Towards the middle of the nineteenth century, landscape painting in the area between Milan, Genoa and Turin acquired a new lease of life from the presence of foreign artists. In Milan, after the death of Giuseppe Canella and Massimo d’Azeglio’s retirement from the art scene, success came to the German Julius Lange, who had trained in Düsseldorf and Munich, whose mountain landscapes painted from life were pervaded by a heroic sentiment of nature, capable of suggesting “all the fantastic power of the land of Goethe and of Schiller”. As a counterbalance to the frantic pace of urban life, art was rediscovering the beauty of uncontaminated places, as Alpine painting, with its sense of the infinite and fidelity to nature as it was, became the testing ground for artists. Pronounced realism was the line adopted by the works of Luigi Ashton, Gottardo Valentini and Gaetano Fasanotti, while, off the beaten track of the official circuits, an irregular genius of the calibre of Piccio broke through the barriers of convention with his pure rendering of the effects of light and of atmospheric values as he pursued his own thoroughly independent path.
The most important artist to be working on developing landscape painting in the middle of the century still nevertheless remained Alexandre Calame, the great maestro of the Swiss school. His atelier in Geneva, a crossroads for artists who came from all over Europe, was frequented by large numbers of pupils, who were attracted by the grandiose, intensely realistic rendering of his Alpine landscapes, which his contemporaries felt to be capable of speaking directly to the soul.

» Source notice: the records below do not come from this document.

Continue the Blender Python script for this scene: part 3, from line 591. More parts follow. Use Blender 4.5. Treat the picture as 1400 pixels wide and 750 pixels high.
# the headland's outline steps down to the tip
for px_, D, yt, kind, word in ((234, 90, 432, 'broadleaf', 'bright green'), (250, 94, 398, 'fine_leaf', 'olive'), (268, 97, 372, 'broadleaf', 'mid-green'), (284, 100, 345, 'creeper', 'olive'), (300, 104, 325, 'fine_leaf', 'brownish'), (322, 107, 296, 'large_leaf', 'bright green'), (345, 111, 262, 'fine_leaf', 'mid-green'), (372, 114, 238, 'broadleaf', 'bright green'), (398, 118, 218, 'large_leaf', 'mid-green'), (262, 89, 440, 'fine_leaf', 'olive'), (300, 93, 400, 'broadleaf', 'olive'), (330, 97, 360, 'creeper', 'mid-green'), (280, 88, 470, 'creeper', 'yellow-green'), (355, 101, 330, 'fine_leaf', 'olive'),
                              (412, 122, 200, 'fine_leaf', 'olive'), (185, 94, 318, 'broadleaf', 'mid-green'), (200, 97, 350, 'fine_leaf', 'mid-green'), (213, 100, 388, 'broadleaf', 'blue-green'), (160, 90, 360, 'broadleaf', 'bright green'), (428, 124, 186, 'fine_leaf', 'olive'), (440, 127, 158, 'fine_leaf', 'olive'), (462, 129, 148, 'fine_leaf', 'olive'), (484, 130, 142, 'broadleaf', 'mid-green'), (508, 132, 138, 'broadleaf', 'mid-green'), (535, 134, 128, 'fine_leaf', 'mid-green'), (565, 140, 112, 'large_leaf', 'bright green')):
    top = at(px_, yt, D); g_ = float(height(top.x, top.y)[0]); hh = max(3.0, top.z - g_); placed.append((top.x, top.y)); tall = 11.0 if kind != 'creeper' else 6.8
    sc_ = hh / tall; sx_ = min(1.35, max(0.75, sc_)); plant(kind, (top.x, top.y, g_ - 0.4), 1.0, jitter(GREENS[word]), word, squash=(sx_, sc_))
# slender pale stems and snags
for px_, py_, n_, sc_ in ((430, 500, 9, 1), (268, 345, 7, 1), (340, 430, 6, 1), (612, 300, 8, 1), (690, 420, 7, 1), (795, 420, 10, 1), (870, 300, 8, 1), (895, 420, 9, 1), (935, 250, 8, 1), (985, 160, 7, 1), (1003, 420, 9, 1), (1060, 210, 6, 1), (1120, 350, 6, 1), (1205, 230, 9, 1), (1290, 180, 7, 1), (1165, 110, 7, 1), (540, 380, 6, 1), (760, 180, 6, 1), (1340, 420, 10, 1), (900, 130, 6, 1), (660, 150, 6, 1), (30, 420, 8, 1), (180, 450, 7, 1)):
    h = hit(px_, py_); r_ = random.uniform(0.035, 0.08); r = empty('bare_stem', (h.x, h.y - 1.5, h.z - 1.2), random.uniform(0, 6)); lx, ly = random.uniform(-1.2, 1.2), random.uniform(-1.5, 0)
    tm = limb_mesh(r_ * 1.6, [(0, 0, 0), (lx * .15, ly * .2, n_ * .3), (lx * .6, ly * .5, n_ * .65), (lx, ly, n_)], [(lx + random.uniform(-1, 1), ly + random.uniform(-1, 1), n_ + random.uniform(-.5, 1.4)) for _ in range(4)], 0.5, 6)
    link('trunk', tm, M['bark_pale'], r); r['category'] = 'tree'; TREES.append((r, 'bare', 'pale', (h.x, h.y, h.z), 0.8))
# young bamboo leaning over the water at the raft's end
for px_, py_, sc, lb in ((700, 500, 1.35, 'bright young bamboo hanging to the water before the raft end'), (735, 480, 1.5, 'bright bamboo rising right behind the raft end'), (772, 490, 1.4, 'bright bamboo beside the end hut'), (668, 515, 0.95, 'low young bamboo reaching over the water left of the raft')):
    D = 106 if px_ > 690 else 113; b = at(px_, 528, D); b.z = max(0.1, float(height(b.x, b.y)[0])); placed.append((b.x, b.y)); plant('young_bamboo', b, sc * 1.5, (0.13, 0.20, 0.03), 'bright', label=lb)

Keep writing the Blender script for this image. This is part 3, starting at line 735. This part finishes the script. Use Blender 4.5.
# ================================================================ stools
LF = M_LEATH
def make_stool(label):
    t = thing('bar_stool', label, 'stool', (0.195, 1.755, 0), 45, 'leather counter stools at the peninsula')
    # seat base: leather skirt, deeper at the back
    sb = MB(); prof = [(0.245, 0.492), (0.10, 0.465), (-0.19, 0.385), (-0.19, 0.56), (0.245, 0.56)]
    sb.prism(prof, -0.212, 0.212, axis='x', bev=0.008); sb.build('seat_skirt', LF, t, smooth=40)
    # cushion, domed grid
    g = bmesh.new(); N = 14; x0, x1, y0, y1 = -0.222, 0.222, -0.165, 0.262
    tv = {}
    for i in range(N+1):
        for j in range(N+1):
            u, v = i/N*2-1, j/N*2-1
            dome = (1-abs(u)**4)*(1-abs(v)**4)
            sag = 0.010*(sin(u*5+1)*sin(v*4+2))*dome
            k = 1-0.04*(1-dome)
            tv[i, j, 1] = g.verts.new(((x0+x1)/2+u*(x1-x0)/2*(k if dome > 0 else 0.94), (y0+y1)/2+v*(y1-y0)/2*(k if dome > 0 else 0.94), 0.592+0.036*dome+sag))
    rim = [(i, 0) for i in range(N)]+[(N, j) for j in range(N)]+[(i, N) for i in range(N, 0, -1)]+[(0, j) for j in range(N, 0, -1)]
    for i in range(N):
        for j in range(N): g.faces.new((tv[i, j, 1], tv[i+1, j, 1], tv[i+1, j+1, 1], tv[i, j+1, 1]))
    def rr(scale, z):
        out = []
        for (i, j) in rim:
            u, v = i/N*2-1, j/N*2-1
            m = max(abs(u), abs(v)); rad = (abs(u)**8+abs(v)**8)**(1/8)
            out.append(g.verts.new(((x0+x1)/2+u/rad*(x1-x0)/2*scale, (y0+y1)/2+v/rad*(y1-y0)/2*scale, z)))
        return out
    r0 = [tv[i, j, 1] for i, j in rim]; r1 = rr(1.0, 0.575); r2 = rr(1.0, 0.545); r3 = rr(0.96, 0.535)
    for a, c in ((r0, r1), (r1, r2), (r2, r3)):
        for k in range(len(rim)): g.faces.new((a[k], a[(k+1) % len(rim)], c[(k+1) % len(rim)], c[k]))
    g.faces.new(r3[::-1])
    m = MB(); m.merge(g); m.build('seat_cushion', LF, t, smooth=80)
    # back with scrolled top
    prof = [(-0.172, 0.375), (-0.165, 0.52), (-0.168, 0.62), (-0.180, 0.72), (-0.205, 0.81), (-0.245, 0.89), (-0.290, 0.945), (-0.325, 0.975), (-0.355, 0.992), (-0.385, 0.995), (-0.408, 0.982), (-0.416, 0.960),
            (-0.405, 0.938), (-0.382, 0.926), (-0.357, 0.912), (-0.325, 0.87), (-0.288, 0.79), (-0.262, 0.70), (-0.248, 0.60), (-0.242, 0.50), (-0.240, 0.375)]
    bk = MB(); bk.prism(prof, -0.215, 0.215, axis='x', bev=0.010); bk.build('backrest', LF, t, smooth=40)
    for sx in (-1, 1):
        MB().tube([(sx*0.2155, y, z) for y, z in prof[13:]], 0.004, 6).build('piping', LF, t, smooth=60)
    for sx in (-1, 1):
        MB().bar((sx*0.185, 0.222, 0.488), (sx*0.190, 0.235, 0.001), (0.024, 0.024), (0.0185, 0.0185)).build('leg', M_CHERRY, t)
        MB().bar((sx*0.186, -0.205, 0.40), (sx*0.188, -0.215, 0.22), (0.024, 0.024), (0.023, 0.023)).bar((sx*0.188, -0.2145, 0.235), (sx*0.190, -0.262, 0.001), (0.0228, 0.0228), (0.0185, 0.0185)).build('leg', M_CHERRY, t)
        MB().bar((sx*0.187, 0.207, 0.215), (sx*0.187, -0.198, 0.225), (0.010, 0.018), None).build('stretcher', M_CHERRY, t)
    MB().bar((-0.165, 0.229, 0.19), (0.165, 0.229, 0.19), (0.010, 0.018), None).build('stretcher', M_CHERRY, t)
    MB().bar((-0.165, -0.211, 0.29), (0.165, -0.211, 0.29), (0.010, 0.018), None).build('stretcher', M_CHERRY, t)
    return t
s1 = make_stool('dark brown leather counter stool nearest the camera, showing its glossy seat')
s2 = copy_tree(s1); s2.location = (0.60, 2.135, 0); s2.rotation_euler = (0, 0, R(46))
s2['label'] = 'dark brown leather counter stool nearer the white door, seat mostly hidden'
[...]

Once some of them had been purchased by Prince Oddone of Savoy, his works found their way to Genoa, one of the culturally liveliest cities of the day, where they had a direct influence on the artists who showed in local exhibitions, such as Edoardo Perotti, Giuseppe Camino and Angelo Beccaria. Also the Piedmontese artist Antonio Fontanesi, who spent part of his youth in Geneva, was captivated by the realism of the effects of light in his works, before turning his attention to the more audacious experiments of contemporary French artists, especially François Daubigny and François-Auguste Ravier. The urge to break away from the canons of romantic landscape painting is said to have driven Fontanesi to create a form of painting with such surprising effects of light and transparency as to invest the simple motifs inspired by nature with a constant stream of new meanings. These experiments were influenced by his trips to Paris, his discovery of Corot and of the artists who congregated around the charismatic figure of Théodore Rousseau, the founder of the Barbizon School that triggered the evolution of modern landscape painting.